### Challenge
Retype exactly the lines from the first one through the line with "COL = C.collection", including both ends; skip any pictures.

### Data block
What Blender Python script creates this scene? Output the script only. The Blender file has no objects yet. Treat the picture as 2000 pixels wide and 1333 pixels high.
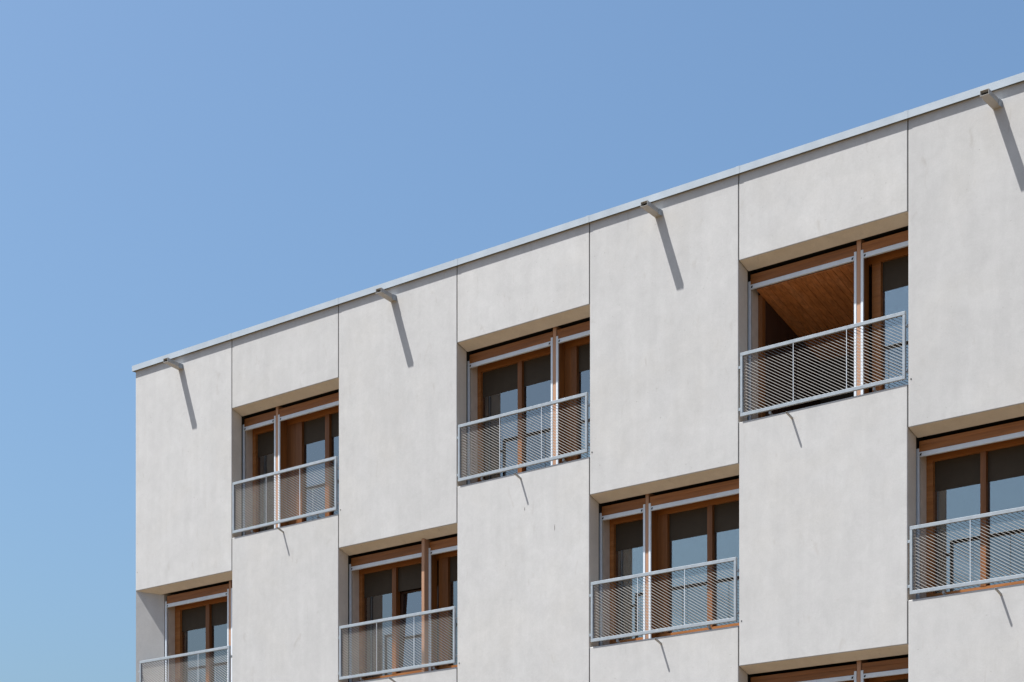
import bpy, bmesh, math, random
from mathutils import Vector, Matrix
random.seed(7)
C = bpy.context.scene
COL = C.collection

# ------------------------------------------------------------------ camera
# world axes: x runs along the facade (0 = left corner), y goes into the building, z is up
CAM_POS = (30.988, -24.504, 1.6)
cam_d = bpy.data.cameras.new('camera')
cam = bpy.data.objects.new('camera', cam_d)
COL.objects.link(cam)
cam.location = CAM_POS
cam.rotation_euler = (math.radians(90), 0, math.asin(0.65589866))
cam_d.sensor_width = 36.0
cam_d.lens = 70.2256
cam_d.shift_y = 0.6418           # a shift lens: the back of the camera is upright
cam_d.clip_start = 0.1
cam_d.clip_end = 6000
C.camera = cam

# ------------------------------------------------------------------ light
SUN_TO = Vector((-0.408, -0.37, 1.265)).normalized()
elev = math.asin(SUN_TO.z)
azim = math.atan2(SUN_TO.x, SUN_TO.y)            # clockwise from +y
w = bpy.data.worlds.new('World')
C.world = w
w.use_nodes = True
nt = w.node_tree
nt.nodes.clear()
sky = nt.nodes.new('ShaderNodeTexSky')
sky.sky_type = 'NISHITA'
sky.sun_disc = False
sky.sun_elevation = elev
sky.sun_rotation = azim
sky.air_density = 1.1
sky.dust_density = 3.6
sky.ozone_density = 10.0
bg = nt.nodes.new('ShaderNodeBackground')
bg.inputs['Strength'].default_value = 0.081
wo = nt.nodes.new('ShaderNodeOutputWorld')
air = nt.nodes.new('ShaderNodeMix')               # white balance of the sky light
air.data_type = 'RGBA'; air.blend_type = 'MULTIPLY'; air.inputs[0].default_value = 1.0
air.inputs[7].default_value = (1.012, 1.045, 0.945, 1)
nt.links.new(sky.outputs[0], air.inputs[6])
nt.links.new(air.outputs[2], bg.inputs[0])
nt.links.new(bg.outputs[0], wo.inputs[0])

sun_d = bpy.data.lights.new('sun', 'SUN')
sun_d.energy = 4.9
sun_d.angle = math.radians(0.5)
sun_d.color = (1.0, 0.965, 0.915)
sun = bpy.data.objects.new('sun', sun_d)
COL.objects.link(sun)
sun.location = (-20, -20, 60)
sun.rotation_euler = (-SUN_TO).to_track_quat('-Z', 'Y').to_euler()

C.view_settings.view_transform = 'Standard'
C.view_settings.look = 'None'
C.view_settings.exposure = 1.11
C.view_settings.gamma = 1.0
C.view_settings.use_curve_mapping = False
C.cycles.max_bounces = 8
C.cycles.transparent_max_bounces = 12
C.cycles.caustics_reflective = False
C.cycles.caustics_refractive = False

# ------------------------------------------------------------------ materials
def new_mat(name):
    m = bpy.data.materials.new(name)
    m.use_nodes = True
    t = m.node_tree
    b = t.nodes['Principled BSDF']
    return m, t, b

def node(t, kind, **kw):
    n = t.nodes.new(kind)
    for k, v in kw.items():
        setattr(n, k, v)
    return n

def coords(t, scale=(1, 1, 1), loc=(0, 0, 0)):
    tc = node(t, 'ShaderNodeTexCoord')
    mp = node(t, 'ShaderNodeMapping')
    mp.inputs['Scale'].default_value = scale
    mp.inputs['Location'].default_value = loc
    t.links.new(tc.outputs['Object'], mp.inputs['Vector'])
    return mp.outputs['Vector']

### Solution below
What Blender Python script creates this scene? Output the script only. The Blender file has no objects yet. Treat the picture as 2000 pixels wide and 1333 pixels high.
import bpy, bmesh, math, random
from mathutils import Vector, Matrix
random.seed(7)
C = bpy.context.scene
COL = C.collection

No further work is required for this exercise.